>> BEGIN

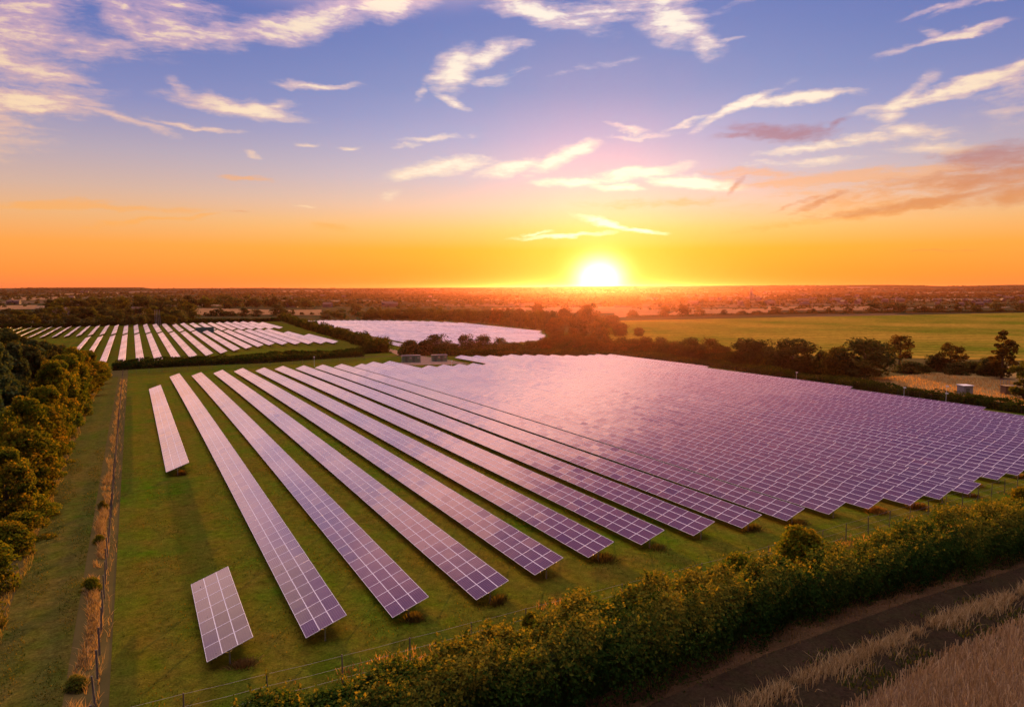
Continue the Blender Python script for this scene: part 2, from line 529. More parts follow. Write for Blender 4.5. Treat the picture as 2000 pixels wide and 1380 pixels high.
def solar_row(r, f0, f1, label, group, nparts=100, posts=True):
    """one table of three module tiers; r is its low (left) edge"""
    n = max(1, int(round((f1 - f0) / PV)))
    mid = r + 1.42
    root = empty('solar_row', (mid, f0, gz(mid, f0)))
    tag(root, label, 'solar panels', group)
    o0 = np.array(root.location)
    cs = []
    wob = rng.normal(0, .10) * 0
    for j in range(n):
        fm = f0 + (j + .5) * PV
        z0, z1 = gz(mid, fm - 1), gz(mid, fm + 1)
        sl = (z1 - z0) / 2
        for i in range(3):
            s = (i - 1) * PU
            cs.append((np.array([mid + s * CT, fm, (z0 + z1) / 2 + LOW + 1.51 * ST + s * ST]), sl))
    order = []
    for q, (c, sl) in enumerate(cs):
        px, py, d = project(*c)
        vis = d > 1 and -60 < px < 2060 and py < 1440
        order.append((0 if vis else 1, d, q))
    order.sort()
    chosen = {q for _, _, q in order[:nparts]} if nparts else set()
    av, af, am, atn = [], [], [], []
    for q, (c, sl) in enumerate(cs):
        jit = rng.normal(0, .007, 2)
        Y = np.array([0, 1, sl + jit[0]]); Y /= np.linalg.norm(Y)
        X = np.array([math.cos(TILT + jit[1]), 0, math.sin(TILT + jit[1])]); Z = np.cross(X, Y); Z /= np.linalg.norm(Z); X = np.cross(Y, Z)
        Rm = np.stack([X, Y, Z], 1)
        if q in chosen:
            o = bpy.data.objects.new('solar_module', ME_MODULE)
            o.parent = root
            mt = Matrix.Identity(4)
            for a in range(3):
                for b in range(3): mt[a][b] = Rm[a, b]
                mt[a][3] = c[a] - o0[a]
            o.matrix_local = mt
            COL.objects.link(o)
        else:
            av.append(TV @ Rm.T + (c - o0)); af.append(TF + 16 * len(am)); am.append(TM); atn.append(TT)
    if av:
        # keep the index of each block right
        af = [TF + 16 * k for k in range(len(av))]
        me = mesh_np('module_bank', np.concatenate(av), np.concatenate(af), [M['glass'], M['alu']], np.concatenate(am), np.concatenate(atn))
        ob = link('module_bank', me, root)
        if nparts: ob['kind'] = 'stuff'
    # two long rails under the modules
    rb = MB()
    for s in (-.9, .8):
        for j in range(0, n, 8):
            j1 = min(n, j + 8)
            a = np.array([mid + s * CT, f0 + j * PV + .03, gz(mid, f0 + j * PV) + LOW + 1.51 * ST + s * ST - .10]) - o0
            b = np.array([mid + s * CT, f0 + j1 * PV - .03, gz(mid, f0 + j1 * PV) + LOW + 1.51 * ST + s * ST - .10]) - o0
            rb.tube(a, b, .05, .05, 4)
    rb.build('rail', M['galv'], root)
    if posts:
        k = 0
        for j in range(0, n, 3):
            if k >= posts: break
            fm = f0 + .5 + j * PV
            z = gz(mid, fm)
            o = bpy.data.objects.new('support_post', ME_POST); o.parent = root
            o.location = (mid - o0[0], fm - o0[1], z + .3 - o0[2]); COL.objects.link(o); k += 1
    return root


PITCH, Y0 = 6.6206, 2.7713
DY = [0.18, -0.163, 0.023, 0.03, -0.089, -0.033, -0.008, -0.05, -0.043, 0.051, 0.04, 0.061, -0.023, -0.014, 0.13, -0.012, .02, -.02, -.02, -.02, -.03, -.02, -.01, 0, 0, 0, .02, .02, .01, -.02]
XN = [48.16, 48.48, 48.57, 51.0, 52.53, 53.35, 53.38, 53.27, 53.24, 53.12, 52.88, 52.05, 52.43, 52.7, 56.1, 56.09, 56.8, 57.2, 57.6, 58, 58.4, 59, 60, 61, 62, 64, 66, 102.28, 145.32, 215.49]
XF = [248.47, 247.16, 252.28, 253.55, 252.52, 254.72, 252.41, 251.72, 252.73, 251.07, 258.05, 258.36, 235.35, 237.28, 239.2, 241.55, 242.5, 282.67, 281.15, 280.95, 279.53, 286.3, 285.02, 284.3, 283.38, 281.2, 279.64, 282.27, 283.64, 283.94]
ORD = ['first', 'second', 'third', 'fourth', 'fifth', 'sixth', 'seventh', 'eighth', 'ninth', 'tenth', 'eleventh', 'twelfth', 'thirteenth', 'fourteenth',
       'fifteenth', 'sixteenth', 'seventeenth', 'eighteenth', 'nineteenth', 'twentieth']
TENS = {20: 'twenty', 30: 'thirty', 40: 'forty'}


def ordinal(n):
    if n <= 20: return ORD[n - 1]
    t = n // 10 * 10; u = n - t
    if u == 0: return {30: 'thirtieth', 40: 'fortieth'}[t]
    return TENS[t] + '-' + ORD[u - 1]


GM = 'rows of the large front solar array'
solar_row(3.265, 47.73, 61.7, 'short solar table of seven module columns standing alone nearest the camera', GM, 100, 6)
solar_row(3.1, 104.5, 214.5, 'half-length solar row behind the short table, beside the left fence', GM, 100, 12)
for k in range(30):
    r = Y0 + PITCH * (k + 1) + DY[k]
    if k < 27: lab = 'long solar row, %s full row from the left fence in the front array' % ordinal(k + 1)
    else: lab = {27: 'shortened solar row stepping back at the right hedge, third from the array edge', 28: 'shortened solar row along the right hedge, second from the array edge',
                 29: 'shortest outermost solar row of the front array along the right hedge'}[k]
    solar_row(r, XN[k], XF[k], lab, GM, 100, 20 if k < 14 else 2)

# far left array: two blocks of rows, one behind the other
G2 = 'rows of the far left solar array, front block'
G3 = 'rows of the far left solar array, back block'
c2 = c3 = 0
for k in range(-3, 16):
    r = -6.05 + 6.62 * k
    mid = r + 1.4
    n0 = float(np.interp(mid, [-25, -5, 4, 14, 24, 32, 38, 50, 62, 96], [330, 320, 313, 321, 326, 332, 342, 360, 375, 378]))
    n1 = float(np.interp(mid, [-30, 0, 30, 60, 80, 97], [508, 508, 509, 514, 516, 440])) if mid > 88 else float(np.interp(mid, [-30, 0, 30, 60, 90], [508, 508, 509, 514, 518]))
    c2 += 1
    solar_row(r, n0, n1, 'pale solar row, %s from the wood, front block of far left array' % ordinal(c2), G2, 0, 1)
for k in range(-19, 16):
    r = -6.05 + 6.62 * k
    mid = r + 1.4
    n0 = float(np.interp(mid, [-100, -20, 0, 40, 60, 97], [540, 532, 522, 520, 523, 536]))
    n1 = float(np.interp(mid, [-100, -50, -30, 0, 20, 50, 86, 98, 112], [668, 666, 660, 646, 636, 628, 645, 620, 600]))
    c3 += 1
    solar_row(r, n0, n1, 'thin pale solar row, %s from the left, back block of far left array' % ordinal(c3), G3, 0, 0)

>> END

• [INSTRUCTIONS FOR THE TASK]
Print the listing above in full, exactly as written. Omit any pictures.

• [SOLUTION]
Continue the Blender Python script for this scene: part 2, from line 529. More parts follow. Write for Blender 4.5. Treat the picture as 2000 pixels wide and 1380 pixels high.
def solar_row(r, f0, f1, label, group, nparts=100, posts=True):
    """one table of three module tiers; r is its low (left) edge"""
    n = max(1, int(round((f1 - f0) / PV)))
    mid = r + 1.42
    root = empty('solar_row', (mid, f0, gz(mid, f0)))
    tag(root, label, 'solar panels', group)
    o0 = np.array(root.location)
    cs = []
    wob = rng.normal(0, .10) * 0
    for j in range(n):
        fm = f0 + (j + .5) * PV
        z0, z1 = gz(mid, fm - 1), gz(mid, fm + 1)
        sl = (z1 - z0) / 2
        for i in range(3):
            s = (i - 1) * PU
            cs.append((np.array([mid + s * CT, fm, (z0 + z1) / 2 + LOW + 1.51 * ST + s * ST]), sl))
    order = []
    for q, (c, sl) in enumerate(cs):
        px, py, d = project(*c)
        vis = d > 1 and -60 < px < 2060 and py < 1440
        order.append((0 if vis else 1, d, q))
    order.sort()
    chosen = {q for _, _, q in order[:nparts]} if nparts else set()
    av, af, am, atn = [], [], [], []
    for q, (c, sl) in enumerate(cs):
        jit = rng.normal(0, .007, 2)
        Y = np.array([0, 1, sl + jit[0]]); Y /= np.linalg.norm(Y)
        X = np.array([math.cos(TILT + jit[1]), 0, math.sin(TILT + jit[1])]); Z = np.cross(X, Y); Z /= np.linalg.norm(Z); X = np.cross(Y, Z)
        Rm = np.stack([X, Y, Z], 1)
        if q in chosen:
            o = bpy.data.objects.new('solar_module', ME_MODULE)
            o.parent = root
            mt = Matrix.Identity(4)
            for a in range(3):
                for b in range(3): mt[a][b] = Rm[a, b]
                mt[a][3] = c[a] - o0[a]
            o.matrix_local = mt
            COL.objects.link(o)
        else:
            av.append(TV @ Rm.T + (c - o0)); af.append(TF + 16 * len(am)); am.append(TM); atn.append(TT)
    if av:
        # keep the index of each block right
        af = [TF + 16 * k for k in range(len(av))]
        me = mesh_np('module_bank', np.concatenate(av), np.concatenate(af), [M['glass'], M['alu']], np.concatenate(am), np.concatenate(atn))
        ob = link('module_bank', me, root)
        if nparts: ob['kind'] = 'stuff'
    # two long rails under the modules
    rb = MB()
    for s in (-.9, .8):
        for j in range(0, n, 8):
            j1 = min(n, j + 8)
            a = np.array([mid + s * CT, f0 + j * PV + .03, gz(mid, f0 + j * PV) + LOW + 1.51 * ST + s * ST - .10]) - o0
            b = np.array([mid + s * CT, f0 + j1 * PV - .03, gz(mid, f0 + j1 * PV) + LOW + 1.51 * ST + s * ST - .10]) - o0
            rb.tube(a, b, .05, .05, 4)
    rb.build('rail', M['galv'], root)
    if posts:
        k = 0
        for j in range(0, n, 3):
            if k >= posts: break
            fm = f0 + .5 + j * PV
            z = gz(mid, fm)
            o = bpy.data.objects.new('support_post', ME_POST); o.parent = root
            o.location = (mid - o0[0], fm - o0[1], z + .3 - o0[2]); COL.objects.link(o); k += 1
    return root


PITCH, Y0 = 6.6206, 2.7713
DY = [0.18, -0.163, 0.023, 0.03, -0.089, -0.033, -0.008, -0.05, -0.043, 0.051, 0.04, 0.061, -0.023, -0.014, 0.13, -0.012, .02, -.02, -.02, -.02, -.03, -.02, -.01, 0, 0, 0, .02, .02, .01, -.02]
XN = [48.16, 48.48, 48.57, 51.0, 52.53, 53.35, 53.38, 53.27, 53.24, 53.12, 52.88, 52.05, 52.43, 52.7, 56.1, 56.09, 56.8, 57.2, 57.6, 58, 58.4, 59, 60, 61, 62, 64, 66, 102.28, 145.32, 215.49]
XF = [248.47, 247.16, 252.28, 253.55, 252.52, 254.72, 252.41, 251.72, 252.73, 251.07, 258.05, 258.36, 235.35, 237.28, 239.2, 241.55, 242.5, 282.67, 281.15, 280.95, 279.53, 286.3, 285.02, 284.3, 283.38, 281.2, 279.64, 282.27, 283.64, 283.94]
ORD = ['first', 'second', 'third', 'fourth', 'fifth', 'sixth', 'seventh', 'eighth', 'ninth', 'tenth', 'eleventh', 'twelfth', 'thirteenth', 'fourteenth',
       'fifteenth', 'sixteenth', 'seventeenth', 'eighteenth', 'nineteenth', 'twentieth']
TENS = {20: 'twenty', 30: 'thirty', 40: 'forty'}


def ordinal(n):
    if n <= 20: return ORD[n - 1]
    t = n // 10 * 10; u = n - t
    if u == 0: return {30: 'thirtieth', 40: 'fortieth'}[t]
    return TENS[t] + '-' + ORD[u - 1]


GM = 'rows of the large front solar array'
solar_row(3.265, 47.73, 61.7, 'short solar table of seven module columns standing alone nearest the camera', GM, 100, 6)
solar_row(3.1, 104.5, 214.5, 'half-length solar row behind the short table, beside the left fence', GM, 100, 12)
for k in range(30):
    r = Y0 + PITCH * (k + 1) + DY[k]
    if k < 27: lab = 'long solar row, %s full row from the left fence in the front array' % ordinal(k + 1)
    else: lab = {27: 'shortened solar row stepping back at the right hedge, third from the array edge', 28: 'shortened solar row along the right hedge, second from the array edge',
                 29: 'shortest outermost solar row of the front array along the right hedge'}[k]
    solar_row(r, XN[k], XF[k], lab, GM, 100, 20 if k < 14 else 2)

# far left array: two blocks of rows, one behind the other
G2 = 'rows of the far left solar array, front block'
G3 = 'rows of the far left solar array, back block'
c2 = c3 = 0
for k in range(-3, 16):
    r = -6.05 + 6.62 * k
    mid = r + 1.4
    n0 = float(np.interp(mid, [-25, -5, 4, 14, 24, 32, 38, 50, 62, 96], [330, 320, 313, 321, 326, 332, 342, 360, 375, 378]))
    n1 = float(np.interp(mid, [-30, 0, 30, 60, 80, 97], [508, 508, 509, 514, 516, 440])) if mid > 88 else float(np.interp(mid, [-30, 0, 30, 60, 90], [508, 508, 509, 514, 518]))
    c2 += 1
    solar_row(r, n0, n1, 'pale solar row, %s from the wood, front block of far left array' % ordinal(c2), G2, 0, 1)
for k in range(-19, 16):
    r = -6.05 + 6.62 * k
    mid = r + 1.4
    n0 = float(np.interp(mid, [-100, -20, 0, 40, 60, 97], [540, 532, 522, 520, 523, 536]))
    n1 = float(np.interp(mid, [-100, -50, -30, 0, 20, 50, 86, 98, 112], [668, 666, 660, 646, 636, 628, 645, 620, 600]))
    c3 += 1
    solar_row(r, n0, n1, 'thin pale solar row, %s from the left, back block of far left array' % ordinal(c3), G3, 0, 0)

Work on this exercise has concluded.